══ RECORDS FOR THE TASK ══

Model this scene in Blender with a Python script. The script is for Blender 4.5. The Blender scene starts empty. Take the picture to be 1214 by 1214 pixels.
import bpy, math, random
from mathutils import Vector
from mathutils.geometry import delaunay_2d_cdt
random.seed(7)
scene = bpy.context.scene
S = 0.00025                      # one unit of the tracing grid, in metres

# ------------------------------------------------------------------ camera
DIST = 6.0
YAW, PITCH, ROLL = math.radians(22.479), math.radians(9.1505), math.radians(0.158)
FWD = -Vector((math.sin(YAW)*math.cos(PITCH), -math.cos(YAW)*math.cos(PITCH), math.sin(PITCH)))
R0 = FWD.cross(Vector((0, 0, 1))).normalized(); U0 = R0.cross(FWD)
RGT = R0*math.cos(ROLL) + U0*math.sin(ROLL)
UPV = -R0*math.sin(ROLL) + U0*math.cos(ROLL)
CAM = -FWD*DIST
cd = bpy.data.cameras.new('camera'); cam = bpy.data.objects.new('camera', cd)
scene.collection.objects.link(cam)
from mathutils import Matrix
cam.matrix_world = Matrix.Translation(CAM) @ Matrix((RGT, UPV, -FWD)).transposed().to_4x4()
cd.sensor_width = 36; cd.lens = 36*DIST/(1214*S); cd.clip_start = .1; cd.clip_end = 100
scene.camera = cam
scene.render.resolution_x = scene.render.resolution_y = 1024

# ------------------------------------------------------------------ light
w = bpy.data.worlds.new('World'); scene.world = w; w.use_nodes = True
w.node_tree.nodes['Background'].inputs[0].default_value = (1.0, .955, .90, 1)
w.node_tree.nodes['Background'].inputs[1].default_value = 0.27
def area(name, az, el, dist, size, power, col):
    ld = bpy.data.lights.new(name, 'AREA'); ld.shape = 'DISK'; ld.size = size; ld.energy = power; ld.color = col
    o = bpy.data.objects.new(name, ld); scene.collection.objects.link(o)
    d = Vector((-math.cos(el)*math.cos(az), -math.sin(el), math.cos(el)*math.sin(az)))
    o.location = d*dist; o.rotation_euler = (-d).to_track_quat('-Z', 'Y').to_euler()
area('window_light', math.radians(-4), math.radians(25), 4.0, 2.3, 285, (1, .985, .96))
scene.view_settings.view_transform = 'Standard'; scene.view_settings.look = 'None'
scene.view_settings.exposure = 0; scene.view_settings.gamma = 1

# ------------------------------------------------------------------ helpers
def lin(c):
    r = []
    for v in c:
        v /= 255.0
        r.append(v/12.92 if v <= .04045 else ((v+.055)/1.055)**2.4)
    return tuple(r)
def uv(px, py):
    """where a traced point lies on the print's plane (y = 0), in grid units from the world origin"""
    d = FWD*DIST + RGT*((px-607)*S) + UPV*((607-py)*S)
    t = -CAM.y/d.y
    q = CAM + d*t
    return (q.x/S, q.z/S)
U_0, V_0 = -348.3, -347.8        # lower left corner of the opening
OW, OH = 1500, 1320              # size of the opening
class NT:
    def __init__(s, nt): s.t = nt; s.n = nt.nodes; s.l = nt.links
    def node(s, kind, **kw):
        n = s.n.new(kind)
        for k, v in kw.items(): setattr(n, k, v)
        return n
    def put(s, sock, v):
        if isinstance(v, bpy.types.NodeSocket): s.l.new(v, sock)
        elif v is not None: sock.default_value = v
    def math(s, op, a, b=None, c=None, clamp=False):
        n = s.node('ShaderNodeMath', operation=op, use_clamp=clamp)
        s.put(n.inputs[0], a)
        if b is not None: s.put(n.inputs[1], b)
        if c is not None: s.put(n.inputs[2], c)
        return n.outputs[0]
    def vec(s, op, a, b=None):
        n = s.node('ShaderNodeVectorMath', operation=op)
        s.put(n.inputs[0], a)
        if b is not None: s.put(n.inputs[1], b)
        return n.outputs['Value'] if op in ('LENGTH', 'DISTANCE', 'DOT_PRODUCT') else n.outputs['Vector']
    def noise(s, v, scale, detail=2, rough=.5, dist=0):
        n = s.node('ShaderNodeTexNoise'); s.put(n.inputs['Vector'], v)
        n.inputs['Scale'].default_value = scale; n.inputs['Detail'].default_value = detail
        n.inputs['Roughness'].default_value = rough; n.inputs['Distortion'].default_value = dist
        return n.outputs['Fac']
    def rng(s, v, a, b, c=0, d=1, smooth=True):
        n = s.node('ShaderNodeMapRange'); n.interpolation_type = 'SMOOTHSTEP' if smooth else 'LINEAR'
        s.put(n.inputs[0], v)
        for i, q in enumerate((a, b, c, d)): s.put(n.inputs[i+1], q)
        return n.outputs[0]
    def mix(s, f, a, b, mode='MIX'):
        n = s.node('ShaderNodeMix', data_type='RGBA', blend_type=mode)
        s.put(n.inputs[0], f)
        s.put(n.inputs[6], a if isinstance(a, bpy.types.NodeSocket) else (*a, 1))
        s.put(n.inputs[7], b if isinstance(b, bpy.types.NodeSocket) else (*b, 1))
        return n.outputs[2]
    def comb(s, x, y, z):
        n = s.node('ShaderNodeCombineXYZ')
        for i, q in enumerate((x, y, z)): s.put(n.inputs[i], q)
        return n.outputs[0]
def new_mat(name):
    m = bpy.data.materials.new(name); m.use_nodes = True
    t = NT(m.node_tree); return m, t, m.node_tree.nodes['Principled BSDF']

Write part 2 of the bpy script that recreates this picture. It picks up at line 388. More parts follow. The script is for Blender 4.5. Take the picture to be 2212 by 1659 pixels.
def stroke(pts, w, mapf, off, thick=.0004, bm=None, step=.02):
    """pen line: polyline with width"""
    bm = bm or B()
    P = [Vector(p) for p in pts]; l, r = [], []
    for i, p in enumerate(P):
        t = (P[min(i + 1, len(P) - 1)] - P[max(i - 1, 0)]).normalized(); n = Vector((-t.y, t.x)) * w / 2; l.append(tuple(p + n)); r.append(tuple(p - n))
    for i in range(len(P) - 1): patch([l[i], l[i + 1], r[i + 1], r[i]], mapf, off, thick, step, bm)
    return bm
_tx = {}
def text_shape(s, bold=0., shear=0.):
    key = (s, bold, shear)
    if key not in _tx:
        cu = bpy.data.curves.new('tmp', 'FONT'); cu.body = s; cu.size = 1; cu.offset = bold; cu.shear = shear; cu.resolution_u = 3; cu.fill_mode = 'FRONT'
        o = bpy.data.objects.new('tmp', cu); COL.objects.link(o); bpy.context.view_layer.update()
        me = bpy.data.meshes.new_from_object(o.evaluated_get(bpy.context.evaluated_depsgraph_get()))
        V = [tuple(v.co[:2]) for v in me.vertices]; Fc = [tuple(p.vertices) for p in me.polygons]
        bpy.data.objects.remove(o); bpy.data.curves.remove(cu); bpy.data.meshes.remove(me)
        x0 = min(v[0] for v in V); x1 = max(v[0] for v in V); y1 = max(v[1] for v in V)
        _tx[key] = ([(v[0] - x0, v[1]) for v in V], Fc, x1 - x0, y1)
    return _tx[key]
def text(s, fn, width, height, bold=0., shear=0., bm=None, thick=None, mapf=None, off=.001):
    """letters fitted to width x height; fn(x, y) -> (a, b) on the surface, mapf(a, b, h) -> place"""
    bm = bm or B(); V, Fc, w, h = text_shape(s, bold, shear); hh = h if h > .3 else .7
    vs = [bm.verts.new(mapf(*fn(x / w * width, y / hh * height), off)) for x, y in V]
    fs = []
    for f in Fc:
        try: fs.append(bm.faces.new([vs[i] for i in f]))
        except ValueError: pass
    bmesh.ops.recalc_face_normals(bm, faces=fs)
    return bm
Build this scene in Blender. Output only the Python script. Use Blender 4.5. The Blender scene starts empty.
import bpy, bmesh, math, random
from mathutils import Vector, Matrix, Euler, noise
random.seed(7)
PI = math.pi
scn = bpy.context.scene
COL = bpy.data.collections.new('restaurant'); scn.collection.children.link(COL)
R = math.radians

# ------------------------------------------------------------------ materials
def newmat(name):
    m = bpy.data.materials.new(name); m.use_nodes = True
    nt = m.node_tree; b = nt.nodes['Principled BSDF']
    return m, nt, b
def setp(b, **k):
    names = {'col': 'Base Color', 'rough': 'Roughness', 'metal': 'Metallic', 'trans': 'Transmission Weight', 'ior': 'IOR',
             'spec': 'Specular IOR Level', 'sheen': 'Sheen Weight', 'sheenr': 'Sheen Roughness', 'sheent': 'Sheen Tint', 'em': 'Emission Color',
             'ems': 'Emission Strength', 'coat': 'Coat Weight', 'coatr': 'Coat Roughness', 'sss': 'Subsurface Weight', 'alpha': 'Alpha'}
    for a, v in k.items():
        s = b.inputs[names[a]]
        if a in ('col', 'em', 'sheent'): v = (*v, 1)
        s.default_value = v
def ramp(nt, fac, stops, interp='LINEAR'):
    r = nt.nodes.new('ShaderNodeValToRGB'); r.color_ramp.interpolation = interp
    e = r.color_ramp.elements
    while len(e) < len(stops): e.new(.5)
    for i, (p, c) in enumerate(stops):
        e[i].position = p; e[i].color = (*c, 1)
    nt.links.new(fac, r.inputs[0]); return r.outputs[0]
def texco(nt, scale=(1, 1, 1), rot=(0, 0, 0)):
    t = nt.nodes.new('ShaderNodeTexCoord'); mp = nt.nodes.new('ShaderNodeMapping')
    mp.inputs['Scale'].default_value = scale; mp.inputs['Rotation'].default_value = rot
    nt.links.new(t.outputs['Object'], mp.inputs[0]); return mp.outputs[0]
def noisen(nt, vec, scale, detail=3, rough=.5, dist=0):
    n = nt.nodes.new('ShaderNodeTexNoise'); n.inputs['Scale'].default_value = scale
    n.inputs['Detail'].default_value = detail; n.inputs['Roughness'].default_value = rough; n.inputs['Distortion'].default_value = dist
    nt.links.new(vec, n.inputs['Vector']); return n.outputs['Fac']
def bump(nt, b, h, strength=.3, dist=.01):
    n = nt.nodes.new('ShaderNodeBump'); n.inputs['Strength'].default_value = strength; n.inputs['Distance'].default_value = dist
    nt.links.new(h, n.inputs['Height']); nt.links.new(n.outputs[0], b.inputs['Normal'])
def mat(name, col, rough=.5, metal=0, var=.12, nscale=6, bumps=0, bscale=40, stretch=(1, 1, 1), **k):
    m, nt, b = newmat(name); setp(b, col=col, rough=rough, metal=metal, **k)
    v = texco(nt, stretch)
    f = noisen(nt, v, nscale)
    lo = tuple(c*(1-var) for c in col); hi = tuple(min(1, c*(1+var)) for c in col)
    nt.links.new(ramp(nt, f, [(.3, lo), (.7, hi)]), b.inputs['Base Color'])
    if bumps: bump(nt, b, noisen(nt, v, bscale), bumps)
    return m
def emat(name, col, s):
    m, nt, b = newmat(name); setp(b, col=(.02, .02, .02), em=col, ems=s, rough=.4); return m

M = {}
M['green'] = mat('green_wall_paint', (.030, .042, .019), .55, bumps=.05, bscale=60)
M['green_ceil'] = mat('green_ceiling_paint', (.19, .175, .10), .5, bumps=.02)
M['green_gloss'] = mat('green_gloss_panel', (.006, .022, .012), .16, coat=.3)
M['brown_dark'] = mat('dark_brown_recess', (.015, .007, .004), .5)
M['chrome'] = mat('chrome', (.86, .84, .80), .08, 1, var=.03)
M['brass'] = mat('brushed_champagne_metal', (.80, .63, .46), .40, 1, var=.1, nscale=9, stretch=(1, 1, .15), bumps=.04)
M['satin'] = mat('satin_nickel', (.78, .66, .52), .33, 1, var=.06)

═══

**PROMPT**
Lines of the material that contain the word "starts" are to be gathered.

**TASK RESPONSE**
Model this scene in Blender with a Python script. The script is for Blender 4.5. The Blender scene starts empty. Take the picture to be 1214 by 1214 pixels.
Build this scene in Blender. Output only the Python script. Use Blender 4.5. The Blender scene starts empty.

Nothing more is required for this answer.